>> Begin
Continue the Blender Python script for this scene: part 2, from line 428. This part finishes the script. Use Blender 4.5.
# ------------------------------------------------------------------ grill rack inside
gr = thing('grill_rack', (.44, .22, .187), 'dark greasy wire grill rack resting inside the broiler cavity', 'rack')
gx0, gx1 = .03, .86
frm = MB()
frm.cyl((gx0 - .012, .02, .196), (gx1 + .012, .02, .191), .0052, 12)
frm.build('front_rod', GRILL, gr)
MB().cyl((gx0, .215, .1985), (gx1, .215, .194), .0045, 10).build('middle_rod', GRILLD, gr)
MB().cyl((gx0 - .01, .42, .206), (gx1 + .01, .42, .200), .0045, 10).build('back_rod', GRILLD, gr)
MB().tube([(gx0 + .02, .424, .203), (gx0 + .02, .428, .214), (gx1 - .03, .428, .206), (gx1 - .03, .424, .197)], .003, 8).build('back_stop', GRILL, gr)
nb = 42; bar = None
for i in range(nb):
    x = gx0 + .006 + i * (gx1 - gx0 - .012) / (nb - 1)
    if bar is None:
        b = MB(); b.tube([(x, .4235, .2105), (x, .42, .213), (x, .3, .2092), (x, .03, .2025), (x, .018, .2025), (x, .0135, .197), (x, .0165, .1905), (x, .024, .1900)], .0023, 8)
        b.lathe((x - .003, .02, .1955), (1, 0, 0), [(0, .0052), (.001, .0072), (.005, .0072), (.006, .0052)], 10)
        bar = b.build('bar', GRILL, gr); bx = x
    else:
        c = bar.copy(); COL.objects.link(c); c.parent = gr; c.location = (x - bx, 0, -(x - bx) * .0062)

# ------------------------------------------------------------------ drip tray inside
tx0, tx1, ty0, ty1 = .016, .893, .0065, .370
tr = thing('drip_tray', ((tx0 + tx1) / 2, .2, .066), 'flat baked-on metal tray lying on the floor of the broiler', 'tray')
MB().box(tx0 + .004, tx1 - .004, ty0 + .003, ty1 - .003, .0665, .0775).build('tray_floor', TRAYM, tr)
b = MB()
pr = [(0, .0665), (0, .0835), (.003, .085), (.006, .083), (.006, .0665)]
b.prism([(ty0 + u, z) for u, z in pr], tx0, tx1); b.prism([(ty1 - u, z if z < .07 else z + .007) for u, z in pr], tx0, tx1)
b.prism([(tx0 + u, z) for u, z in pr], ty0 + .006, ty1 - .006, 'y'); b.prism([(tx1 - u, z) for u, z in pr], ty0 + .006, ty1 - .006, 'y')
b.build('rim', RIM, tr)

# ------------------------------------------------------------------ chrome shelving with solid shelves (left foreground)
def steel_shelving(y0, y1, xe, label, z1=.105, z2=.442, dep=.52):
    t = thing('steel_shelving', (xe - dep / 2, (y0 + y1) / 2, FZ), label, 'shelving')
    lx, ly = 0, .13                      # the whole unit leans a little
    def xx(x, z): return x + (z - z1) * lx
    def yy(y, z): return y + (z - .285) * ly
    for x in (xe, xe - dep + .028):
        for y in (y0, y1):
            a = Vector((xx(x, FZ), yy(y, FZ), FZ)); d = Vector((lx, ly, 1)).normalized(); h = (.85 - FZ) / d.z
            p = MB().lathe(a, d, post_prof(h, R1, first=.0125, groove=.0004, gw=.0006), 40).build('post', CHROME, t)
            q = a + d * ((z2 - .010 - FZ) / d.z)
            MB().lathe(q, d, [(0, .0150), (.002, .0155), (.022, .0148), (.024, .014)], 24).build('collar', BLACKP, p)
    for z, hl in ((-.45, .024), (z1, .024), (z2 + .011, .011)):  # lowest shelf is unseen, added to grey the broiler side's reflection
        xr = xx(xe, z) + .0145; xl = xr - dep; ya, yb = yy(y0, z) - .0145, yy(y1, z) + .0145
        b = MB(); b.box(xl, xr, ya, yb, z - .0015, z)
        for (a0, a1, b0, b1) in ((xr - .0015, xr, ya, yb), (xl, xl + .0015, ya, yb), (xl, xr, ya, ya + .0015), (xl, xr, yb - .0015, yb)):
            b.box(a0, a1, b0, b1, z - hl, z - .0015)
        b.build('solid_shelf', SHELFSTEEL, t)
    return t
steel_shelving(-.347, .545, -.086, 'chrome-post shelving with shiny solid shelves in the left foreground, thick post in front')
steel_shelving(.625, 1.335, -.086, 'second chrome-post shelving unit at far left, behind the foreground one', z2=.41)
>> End
◆ **The problem**:
Go through the listing and print each line exactly as it appears.

◆ **Solution for this task**:
Continue the Blender Python script for this scene: part 2, from line 428. This part finishes the script. Use Blender 4.5.
# ------------------------------------------------------------------ grill rack inside
gr = thing('grill_rack', (.44, .22, .187), 'dark greasy wire grill rack resting inside the broiler cavity', 'rack')
gx0, gx1 = .03, .86
frm = MB()
frm.cyl((gx0 - .012, .02, .196), (gx1 + .012, .02, .191), .0052, 12)
frm.build('front_rod', GRILL, gr)
MB().cyl((gx0, .215, .1985), (gx1, .215, .194), .0045, 10).build('middle_rod', GRILLD, gr)
MB().cyl((gx0 - .01, .42, .206), (gx1 + .01, .42, .200), .0045, 10).build('back_rod', GRILLD, gr)
MB().tube([(gx0 + .02, .424, .203), (gx0 + .02, .428, .214), (gx1 - .03, .428, .206), (gx1 - .03, .424, .197)], .003, 8).build('back_stop', GRILL, gr)
nb = 42; bar = None
for i in range(nb):
    x = gx0 + .006 + i * (gx1 - gx0 - .012) / (nb - 1)
    if bar is None:
        b = MB(); b.tube([(x, .4235, .2105), (x, .42, .213), (x, .3, .2092), (x, .03, .2025), (x, .018, .2025), (x, .0135, .197), (x, .0165, .1905), (x, .024, .1900)], .0023, 8)
        b.lathe((x - .003, .02, .1955), (1, 0, 0), [(0, .0052), (.001, .0072), (.005, .0072), (.006, .0052)], 10)
        bar = b.build('bar', GRILL, gr); bx = x
    else:
        c = bar.copy(); COL.objects.link(c); c.parent = gr; c.location = (x - bx, 0, -(x - bx) * .0062)

# ------------------------------------------------------------------ drip tray inside
tx0, tx1, ty0, ty1 = .016, .893, .0065, .370
tr = thing('drip_tray', ((tx0 + tx1) / 2, .2, .066), 'flat baked-on metal tray lying on the floor of the broiler', 'tray')
MB().box(tx0 + .004, tx1 - .004, ty0 + .003, ty1 - .003, .0665, .0775).build('tray_floor', TRAYM, tr)
b = MB()
pr = [(0, .0665), (0, .0835), (.003, .085), (.006, .083), (.006, .0665)]
b.prism([(ty0 + u, z) for u, z in pr], tx0, tx1); b.prism([(ty1 - u, z if z < .07 else z + .007) for u, z in pr], tx0, tx1)
b.prism([(tx0 + u, z) for u, z in pr], ty0 + .006, ty1 - .006, 'y'); b.prism([(tx1 - u, z) for u, z in pr], ty0 + .006, ty1 - .006, 'y')
b.build('rim', RIM, tr)

# ------------------------------------------------------------------ chrome shelving with solid shelves (left foreground)
def steel_shelving(y0, y1, xe, label, z1=.105, z2=.442, dep=.52):
    t = thing('steel_shelving', (xe - dep / 2, (y0 + y1) / 2, FZ), label, 'shelving')
    lx, ly = 0, .13                      # the whole unit leans a little
    def xx(x, z): return x + (z - z1) * lx
    def yy(y, z): return y + (z - .285) * ly
    for x in (xe, xe - dep + .028):
        for y in (y0, y1):
            a = Vector((xx(x, FZ), yy(y, FZ), FZ)); d = Vector((lx, ly, 1)).normalized(); h = (.85 - FZ) / d.z
            p = MB().lathe(a, d, post_prof(h, R1, first=.0125, groove=.0004, gw=.0006), 40).build('post', CHROME, t)
            q = a + d * ((z2 - .010 - FZ) / d.z)
            MB().lathe(q, d, [(0, .0150), (.002, .0155), (.022, .0148), (.024, .014)], 24).build('collar', BLACKP, p)
    for z, hl in ((-.45, .024), (z1, .024), (z2 + .011, .011)):  # lowest shelf is unseen, added to grey the broiler side's reflection
        xr = xx(xe, z) + .0145; xl = xr - dep; ya, yb = yy(y0, z) - .0145, yy(y1, z) + .0145
        b = MB(); b.box(xl, xr, ya, yb, z - .0015, z)
        for (a0, a1, b0, b1) in ((xr - .0015, xr, ya, yb), (xl, xl + .0015, ya, yb), (xl, xr, ya, ya + .0015), (xl, xr, yb - .0015, yb)):
            b.box(a0, a1, b0, b1, z - hl, z - .0015)
        b.build('solid_shelf', SHELFSTEEL, t)
    return t
steel_shelving(-.347, .545, -.086, 'chrome-post shelving with shiny solid shelves in the left foreground, thick post in front')
steel_shelving(.625, 1.335, -.086, 'second chrome-post shelving unit at far left, behind the foreground one', z2=.41)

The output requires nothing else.